This alert discusses the new HSR Act notification thresholds, recent HSR Act penalties, and
European Commission pre-merger prohibitions.
New HSR Filing Thresholds Announced
On January 18, 2008, the Federal Trade Commission, the agency charged with administering the
Hart-Scott-Rodino Antitrust Improvements Act of 1976 (the “HSR Act”) and its filing requirements, approved the new annual HSR Act notification thresholds. The new thresholds will be published in the Federal Register within a few days and will become effective 30 days after publication.
The “size of transaction” threshold will increase from $59.8 million to $63.1 million. No HSR Act notification will be required if the value of voting securities and assets held as a result of the transaction is below this threshold.

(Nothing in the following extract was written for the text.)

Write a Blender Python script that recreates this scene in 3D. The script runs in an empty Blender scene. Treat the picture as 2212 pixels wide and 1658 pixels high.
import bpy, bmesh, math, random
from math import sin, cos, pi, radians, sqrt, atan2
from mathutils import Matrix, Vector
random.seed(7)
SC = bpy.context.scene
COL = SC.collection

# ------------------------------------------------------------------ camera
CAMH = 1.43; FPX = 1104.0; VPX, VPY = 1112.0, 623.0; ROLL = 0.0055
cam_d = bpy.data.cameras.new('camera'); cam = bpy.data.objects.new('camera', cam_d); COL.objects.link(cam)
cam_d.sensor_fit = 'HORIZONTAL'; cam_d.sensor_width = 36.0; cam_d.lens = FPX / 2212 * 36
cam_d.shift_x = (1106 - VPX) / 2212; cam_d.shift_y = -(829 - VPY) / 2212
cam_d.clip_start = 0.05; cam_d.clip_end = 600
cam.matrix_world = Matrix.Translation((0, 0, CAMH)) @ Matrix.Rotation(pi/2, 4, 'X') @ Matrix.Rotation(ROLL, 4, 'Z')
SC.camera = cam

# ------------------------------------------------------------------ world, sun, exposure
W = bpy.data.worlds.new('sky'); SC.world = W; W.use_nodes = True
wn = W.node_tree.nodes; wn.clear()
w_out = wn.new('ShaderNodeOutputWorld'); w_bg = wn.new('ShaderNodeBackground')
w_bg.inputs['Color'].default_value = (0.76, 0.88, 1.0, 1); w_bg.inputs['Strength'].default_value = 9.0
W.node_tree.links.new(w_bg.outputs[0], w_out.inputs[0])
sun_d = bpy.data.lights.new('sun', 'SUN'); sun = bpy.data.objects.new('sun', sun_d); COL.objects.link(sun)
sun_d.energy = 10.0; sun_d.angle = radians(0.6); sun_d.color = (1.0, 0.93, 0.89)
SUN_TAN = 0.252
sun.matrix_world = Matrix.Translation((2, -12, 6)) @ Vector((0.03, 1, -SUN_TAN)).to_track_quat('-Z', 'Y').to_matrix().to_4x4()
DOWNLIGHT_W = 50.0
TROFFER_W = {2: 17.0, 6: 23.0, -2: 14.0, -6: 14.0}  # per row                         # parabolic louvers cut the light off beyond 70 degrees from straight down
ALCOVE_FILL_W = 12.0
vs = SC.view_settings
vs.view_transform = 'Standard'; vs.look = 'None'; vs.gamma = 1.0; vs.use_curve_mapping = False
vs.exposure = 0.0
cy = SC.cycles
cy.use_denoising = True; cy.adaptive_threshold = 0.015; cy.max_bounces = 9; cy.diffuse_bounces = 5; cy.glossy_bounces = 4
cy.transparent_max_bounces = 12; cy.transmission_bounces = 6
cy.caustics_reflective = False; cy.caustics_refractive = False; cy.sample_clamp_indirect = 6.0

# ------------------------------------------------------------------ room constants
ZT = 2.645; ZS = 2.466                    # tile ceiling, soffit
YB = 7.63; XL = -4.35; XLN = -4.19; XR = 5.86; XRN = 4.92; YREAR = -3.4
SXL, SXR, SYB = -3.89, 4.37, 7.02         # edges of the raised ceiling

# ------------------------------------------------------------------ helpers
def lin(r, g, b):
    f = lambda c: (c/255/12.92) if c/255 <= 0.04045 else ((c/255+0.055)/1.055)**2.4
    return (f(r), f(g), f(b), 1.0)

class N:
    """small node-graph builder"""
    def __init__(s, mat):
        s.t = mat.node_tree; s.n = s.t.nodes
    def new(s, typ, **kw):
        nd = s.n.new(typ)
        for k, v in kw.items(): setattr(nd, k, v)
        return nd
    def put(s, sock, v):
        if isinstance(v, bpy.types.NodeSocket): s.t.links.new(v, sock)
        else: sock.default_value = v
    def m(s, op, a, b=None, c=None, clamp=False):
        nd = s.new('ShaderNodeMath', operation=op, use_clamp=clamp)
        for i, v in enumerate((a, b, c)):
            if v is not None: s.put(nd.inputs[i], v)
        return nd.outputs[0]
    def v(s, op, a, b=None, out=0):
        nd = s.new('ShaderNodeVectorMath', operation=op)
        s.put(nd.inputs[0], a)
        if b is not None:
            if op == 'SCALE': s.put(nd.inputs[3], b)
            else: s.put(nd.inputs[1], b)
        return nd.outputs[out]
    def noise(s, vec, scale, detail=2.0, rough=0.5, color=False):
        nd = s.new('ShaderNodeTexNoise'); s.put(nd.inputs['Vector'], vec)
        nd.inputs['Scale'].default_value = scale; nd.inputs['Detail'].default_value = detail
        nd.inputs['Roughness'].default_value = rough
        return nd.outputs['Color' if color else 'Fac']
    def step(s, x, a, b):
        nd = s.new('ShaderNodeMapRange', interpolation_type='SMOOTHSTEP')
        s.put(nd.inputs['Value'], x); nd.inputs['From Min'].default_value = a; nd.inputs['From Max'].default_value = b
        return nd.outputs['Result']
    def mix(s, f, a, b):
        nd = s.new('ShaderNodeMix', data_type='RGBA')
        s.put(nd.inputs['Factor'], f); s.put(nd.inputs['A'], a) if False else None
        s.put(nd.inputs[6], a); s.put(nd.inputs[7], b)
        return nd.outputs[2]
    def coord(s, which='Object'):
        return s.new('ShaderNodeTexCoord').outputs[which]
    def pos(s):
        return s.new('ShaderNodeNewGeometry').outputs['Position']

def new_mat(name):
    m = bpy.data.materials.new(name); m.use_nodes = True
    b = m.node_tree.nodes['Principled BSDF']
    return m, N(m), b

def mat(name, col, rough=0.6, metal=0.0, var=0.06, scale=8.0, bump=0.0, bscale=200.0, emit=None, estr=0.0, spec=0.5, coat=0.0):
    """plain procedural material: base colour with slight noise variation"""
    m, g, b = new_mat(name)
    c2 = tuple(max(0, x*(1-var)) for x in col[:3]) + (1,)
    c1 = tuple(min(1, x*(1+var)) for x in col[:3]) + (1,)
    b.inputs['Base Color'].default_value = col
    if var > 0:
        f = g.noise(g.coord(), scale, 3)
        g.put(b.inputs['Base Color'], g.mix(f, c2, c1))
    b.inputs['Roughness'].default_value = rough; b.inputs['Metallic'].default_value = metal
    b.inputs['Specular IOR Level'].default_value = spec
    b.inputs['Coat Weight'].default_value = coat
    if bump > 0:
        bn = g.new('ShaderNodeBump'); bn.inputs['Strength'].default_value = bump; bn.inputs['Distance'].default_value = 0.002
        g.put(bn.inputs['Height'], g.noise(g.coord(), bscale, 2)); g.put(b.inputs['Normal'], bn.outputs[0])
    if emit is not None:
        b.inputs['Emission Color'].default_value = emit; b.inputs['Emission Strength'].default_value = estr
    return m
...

The “size of parties” thresholds of $119.6 million in annual sales and $12.0 million in total assets will increase to $126.2 million and $12.6 million, respectively. For transactions valued at more than $63.1 million but less than $252.3 million, no HSR Act notification will be
required if the ultimate parent entities of one or both parties to the transaction do not satisfy the applicable “size of parties” thresholds.
Transactions valued at more than $252.3 million (previously $239.2 million) will be reportable regardless of the size of the parties, unless an HSR Act exemption applies.
The new HSR Act thresholds also apply to certain other thresholds and exemptions.